![]()
There’s a tendency in people to believe that most great movies are impenetrable, that they contain a series of elusive codes and symbols that need to be poured over and deciphered. The film buffs relish this of course, but this belief may turn the more casual filmgoer off, believing a supposed Great Movie to be more trouble than it’s worth. Paul Thomas Anderson’s There Will Be Blood is certainly such a movie. Many will try to figure it out, many will write well intentioned college papers, but the most confounding thing about Anderson’s new film may be how up front it actually is. The film is stripped down, blunt, brutal, as single minded in its pursuit as its protagonist, Daniel Plainview (Daniel Day Lewis.)
There Will Be Blood may be, at just over 150 minutes, one of Anderson’s longest pictures, but it’s his leanest work since his debut, Hard Eight. There Will Be Blood isn’t Citizen Kane, it isn’t The Treasure of the Sierre Madre (which I said after reading the script six months ago), it’s a classically structured horror film: concerned with one very disturbed man, who over and over tries to reach out to the society he doesn’t understand, and over and over fails. Whether or not he ultimately breaks through the cocoon of his own dementia is the central conflict, the drive of the film, symbolized, if you must, by the continuing explosions of the substance of his trade, oil.
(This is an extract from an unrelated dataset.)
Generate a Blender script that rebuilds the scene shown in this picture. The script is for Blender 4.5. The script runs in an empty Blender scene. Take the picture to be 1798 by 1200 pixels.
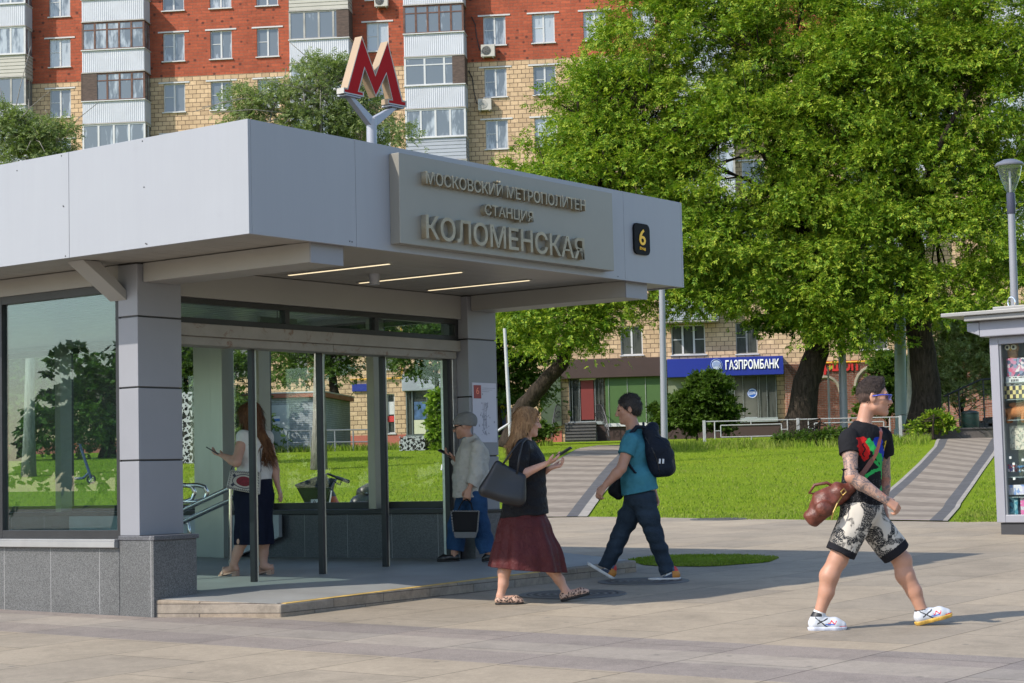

It would also be tempting to write that There Will Be Blood is about The Twin Evils of Our Country, as personified by Plainview and his conflict with an opportunistic young preacher, Eli Sunday (Paul Dano). But, again, I don’t think the film is truly interested in this pursuit. Watch how the film opens, and watch how the film closes, it is stubbornly, resolutely, about Daniel Plainview, no more, no less. Listen to Plainview’s final words, they are meant to be taken literally. By the end of the picture, Plainview’s conflict has been decidedly resolved, and his final words reflect that. While we’re talking about what There Will Be Blood is most assuredly NOT, let’s take a moment to note what Plainview is not, and that’s a monster. I’m stunned by the lack of empathy that even perceptive writers have shown in regards to this character. Plainview does monstrous things over the course of the film, no doubt, but he is not a monster. Plainview reaches out to people at least three or four times over the course of the picture, but it’s in his way, his language.
![]()
The film bears a bit of resemblance, strangely, to Kubrick’s flawed The Shining. That film WAS about the evil of man, and that was its limitation and mild undoing. Anderson, always a humanist, keeps things personal, intimate. The Andersonian dialogue and homage rich visuals have been starkly pared down, but Anderson’s true overriding obsession remains: the distance between fathers and sons, and the usually uncrossable bridge that exists between the generations. The final scene between Plainview and his surrogate son, H.W. (Barry Del Sherman) seems to me to be the scene that has been powering ever film that Anderson has ever made. Anderson has dug deep within himself to create There Will Be Blood; it’s a relentless, obsessive film about the relentless, obsessive pursuit of unattainable things. There Will Be Blood has been compared to Malick and Kubrick, but it doesn’t have their chic aloof, this is a film that hits hard in a sickening, funny, primal way.
I’ve never seen anything like Daniel Day Lewis’s Plainview (the characters’ names certainly invite a little of that bong water analysis that I just decried). The Huston comparisons are apt, but Huston never had the monstrous need, a determination to purge all vulnerability, that Plainview exhibits here and that actually makes him more fit for organized religion than Sunday. Watch how Plainview sleeps, or how he twists away from crowds like a wounded insect. Watch Plainview’s one moment with one of the little Sunday girls. To call Plainview an outright monster would be to deny the tragedy of There Will Be Blood, and the film is most assuredly a tragedy.
Do you know why I love this movie? And Paul Thomas Anderson’s films in general for that matter? Because they fucking go for it. There Will Be Blood is brilliant, muscular filmmaking, and would be a great movie regardless of how it ended, but it’s the ending that moves the film into the realms of the biggies. Anderson, Lewis, and Dano (who’s just as strong going head to head with one of our great actors in one of his best performances) just plain fucking go for it in the final scene. The film is a tone poem, a huge boil waiting to be lanced, and my oh my how these men lance it. They push into total chaos, of true bugfuck madness, and push and push, and push risking laughter, risking ludicrousness. Anderson has a taste for symmetry and the final scene is everything that the ominous, slow build opening is not, the ending is what Plainview has needed all along, a punch line that recalls the end of Taxi Driver. At the end we’re led to believe that Plainview has obtained the clarity his last name implies, and it couldn’t matter less.